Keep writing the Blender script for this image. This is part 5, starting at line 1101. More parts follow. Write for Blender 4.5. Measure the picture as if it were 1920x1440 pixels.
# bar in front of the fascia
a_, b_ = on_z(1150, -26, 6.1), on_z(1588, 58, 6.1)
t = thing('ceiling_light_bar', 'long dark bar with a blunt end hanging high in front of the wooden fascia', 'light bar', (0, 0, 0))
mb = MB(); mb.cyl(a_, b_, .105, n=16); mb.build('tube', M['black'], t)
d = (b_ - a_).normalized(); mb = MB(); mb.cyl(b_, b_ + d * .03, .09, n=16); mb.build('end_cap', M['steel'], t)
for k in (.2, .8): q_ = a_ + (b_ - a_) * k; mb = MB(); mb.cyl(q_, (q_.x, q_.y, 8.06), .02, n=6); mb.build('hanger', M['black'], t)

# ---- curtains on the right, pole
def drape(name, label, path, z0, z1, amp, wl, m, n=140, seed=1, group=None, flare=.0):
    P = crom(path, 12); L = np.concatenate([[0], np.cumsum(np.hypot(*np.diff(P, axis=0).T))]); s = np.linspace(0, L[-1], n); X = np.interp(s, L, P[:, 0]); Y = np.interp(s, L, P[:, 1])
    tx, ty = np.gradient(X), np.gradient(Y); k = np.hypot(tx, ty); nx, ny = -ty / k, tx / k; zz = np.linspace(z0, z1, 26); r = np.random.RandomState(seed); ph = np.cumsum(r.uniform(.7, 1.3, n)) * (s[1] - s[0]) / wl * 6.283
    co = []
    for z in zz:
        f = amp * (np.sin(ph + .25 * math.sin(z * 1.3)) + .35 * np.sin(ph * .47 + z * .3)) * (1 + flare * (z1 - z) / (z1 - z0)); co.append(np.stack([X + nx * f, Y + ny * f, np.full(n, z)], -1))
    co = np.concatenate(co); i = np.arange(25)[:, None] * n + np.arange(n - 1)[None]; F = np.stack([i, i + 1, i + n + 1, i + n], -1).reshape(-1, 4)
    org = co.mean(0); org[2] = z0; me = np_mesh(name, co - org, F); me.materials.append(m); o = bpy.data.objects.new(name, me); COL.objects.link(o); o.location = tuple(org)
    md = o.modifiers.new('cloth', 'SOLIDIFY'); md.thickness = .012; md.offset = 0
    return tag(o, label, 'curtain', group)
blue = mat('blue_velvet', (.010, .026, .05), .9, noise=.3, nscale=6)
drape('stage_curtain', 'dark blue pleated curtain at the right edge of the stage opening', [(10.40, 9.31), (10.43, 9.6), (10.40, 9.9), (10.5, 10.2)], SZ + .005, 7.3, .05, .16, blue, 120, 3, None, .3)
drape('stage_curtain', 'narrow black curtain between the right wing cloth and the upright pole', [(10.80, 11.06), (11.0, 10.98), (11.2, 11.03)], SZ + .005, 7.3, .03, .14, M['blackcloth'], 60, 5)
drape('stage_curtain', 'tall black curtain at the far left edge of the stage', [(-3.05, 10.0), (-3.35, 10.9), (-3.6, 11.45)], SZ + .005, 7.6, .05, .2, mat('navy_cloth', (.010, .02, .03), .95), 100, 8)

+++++

GOAL OF THE EXERCISE: Extract the listing in its entirety and repeat it exactly.

RESPONSE BELOW:
Keep writing the Blender script for this image. This is part 5, starting at line 1101. More parts follow. Write for Blender 4.5. Measure the picture as if it were 1920x1440 pixels.
# bar in front of the fascia
a_, b_ = on_z(1150, -26, 6.1), on_z(1588, 58, 6.1)
t = thing('ceiling_light_bar', 'long dark bar with a blunt end hanging high in front of the wooden fascia', 'light bar', (0, 0, 0))
mb = MB(); mb.cyl(a_, b_, .105, n=16); mb.build('tube', M['black'], t)
d = (b_ - a_).normalized(); mb = MB(); mb.cyl(b_, b_ + d * .03, .09, n=16); mb.build('end_cap', M['steel'], t)
for k in (.2, .8): q_ = a_ + (b_ - a_) * k; mb = MB(); mb.cyl(q_, (q_.x, q_.y, 8.06), .02, n=6); mb.build('hanger', M['black'], t)

# ---- curtains on the right, pole
def drape(name, label, path, z0, z1, amp, wl, m, n=140, seed=1, group=None, flare=.0):
    P = crom(path, 12); L = np.concatenate([[0], np.cumsum(np.hypot(*np.diff(P, axis=0).T))]); s = np.linspace(0, L[-1], n); X = np.interp(s, L, P[:, 0]); Y = np.interp(s, L, P[:, 1])
    tx, ty = np.gradient(X), np.gradient(Y); k = np.hypot(tx, ty); nx, ny = -ty / k, tx / k; zz = np.linspace(z0, z1, 26); r = np.random.RandomState(seed); ph = np.cumsum(r.uniform(.7, 1.3, n)) * (s[1] - s[0]) / wl * 6.283
    co = []
    for z in zz:
        f = amp * (np.sin(ph + .25 * math.sin(z * 1.3)) + .35 * np.sin(ph * .47 + z * .3)) * (1 + flare * (z1 - z) / (z1 - z0)); co.append(np.stack([X + nx * f, Y + ny * f, np.full(n, z)], -1))
    co = np.concatenate(co); i = np.arange(25)[:, None] * n + np.arange(n - 1)[None]; F = np.stack([i, i + 1, i + n + 1, i + n], -1).reshape(-1, 4)
    org = co.mean(0); org[2] = z0; me = np_mesh(name, co - org, F); me.materials.append(m); o = bpy.data.objects.new(name, me); COL.objects.link(o); o.location = tuple(org)
    md = o.modifiers.new('cloth', 'SOLIDIFY'); md.thickness = .012; md.offset = 0
    return tag(o, label, 'curtain', group)
blue = mat('blue_velvet', (.010, .026, .05), .9, noise=.3, nscale=6)
drape('stage_curtain', 'dark blue pleated curtain at the right edge of the stage opening', [(10.40, 9.31), (10.43, 9.6), (10.40, 9.9), (10.5, 10.2)], SZ + .005, 7.3, .05, .16, blue, 120, 3, None, .3)
drape('stage_curtain', 'narrow black curtain between the right wing cloth and the upright pole', [(10.80, 11.06), (11.0, 10.98), (11.2, 11.03)], SZ + .005, 7.3, .03, .14, M['blackcloth'], 60, 5)
drape('stage_curtain', 'tall black curtain at the far left edge of the stage', [(-3.05, 10.0), (-3.35, 10.9), (-3.6, 11.45)], SZ + .005, 7.6, .05, .2, mat('navy_cloth', (.010, .02, .03), .95), 100, 8)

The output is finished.